Ethanol is one area in which Mr. Obama strongly disagrees with his Republican opponent, Senator John McCain of Arizona. While both presidential candidates emphasize the need for the United States to achieve “energy security” while also slowing down the carbon emissions that are believed to contribute to global warming, they offer sharply different visions of the role that ethanol, which can be made from a variety of organic materials, should play in those efforts.

Mr. McCain advocates eliminating the multibillion-dollar annual government subsidies that domestic ethanol has long enjoyed. As a free trade advocate, he also opposes the 54-cent-a-gallon tariff that the United States slaps on imports of ethanol made from sugar cane, which packs more of an energy punch than corn-based ethanol and is cheaper to produce.

“We made a series of mistakes by not adopting a sustainable energy policy, one of which is the subsidies for corn ethanol, which I warned in Iowa were going to destroy the market” and contribute to inflation, Mr. McCain said this month in an interview with a Brazilian newspaper, O Estado de São Paulo. “Besides, it is wrong,” he added, to tax Brazilian-made sugar cane ethanol, “which is much more efficient than corn ethanol.”

Mr. Obama, in contrast, favors the subsidies, some of which end up in the hands of the same oil companies he says should be subjected to a windfall profits tax. In the name of helping the United States build “energy independence,” he also supports the tariff, which some economists say may well be illegal under the World Trade Organization’s rules but which his advisers say is not.

Many economists, consumer advocates, environmental experts and tax groups have been critical of corn ethanol programs as a boondoggle that benefits agribusiness conglomerates more than small farmers. Those complaints have intensified recently as corn prices have risen sharply in tandem with oil prices and corn normally used for food stock has been diverted to ethanol production.

“If you want to take some of the pressure off this market, the obvious thing to do is lower that tariff and let some Brazilian ethanol come in,” said C. Ford Runge, an economist specializing in commodities and trade policy at the Center for International Food and Agricultural Policy at the University of Minnesota. “But one of the fundamental reasons biofuels policy is so out of whack with markets and reality is that interest group politics have been so dominant in the construction of the subsidies that support it.”

Corn ethanol generates less than two units of energy for every unit of energy used to produce it, while the energy ratio for sugar cane is more than 8 to 1. With lower production costs and cheaper land prices in the tropical countries where it is grown, sugar cane is a more efficient source.

[....]

On the campaign trail, Mr. Obama has not explained his opposition to imported sugar cane ethanol. But in remarks last year, made as President Bush was about to sign an ethanol cooperation agreement with his Brazilian counterpart, Mr. Obama argued that “our country’s drive toward energy independence” could suffer if Mr. Bush relaxed restrictions, as Mr. McCain now proposes.

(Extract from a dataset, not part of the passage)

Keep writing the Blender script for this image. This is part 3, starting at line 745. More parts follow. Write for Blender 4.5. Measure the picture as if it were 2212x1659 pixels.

“It does not serve our national and economic security to replace imported oil with Brazilian ethanol,” he argued.

Mr. Obama does talk regularly about developing switchgrass, which flourishes in the Midwest and Great Plains, as a source for ethanol. While the energy ratio for switchgrass and other types of cellulosic ethanol is much greater than corn, economists say that time-consuming investments in infrastructure would be required to make it viable, and with corn nearing $8 a bushel, farmers have little incentive to shift.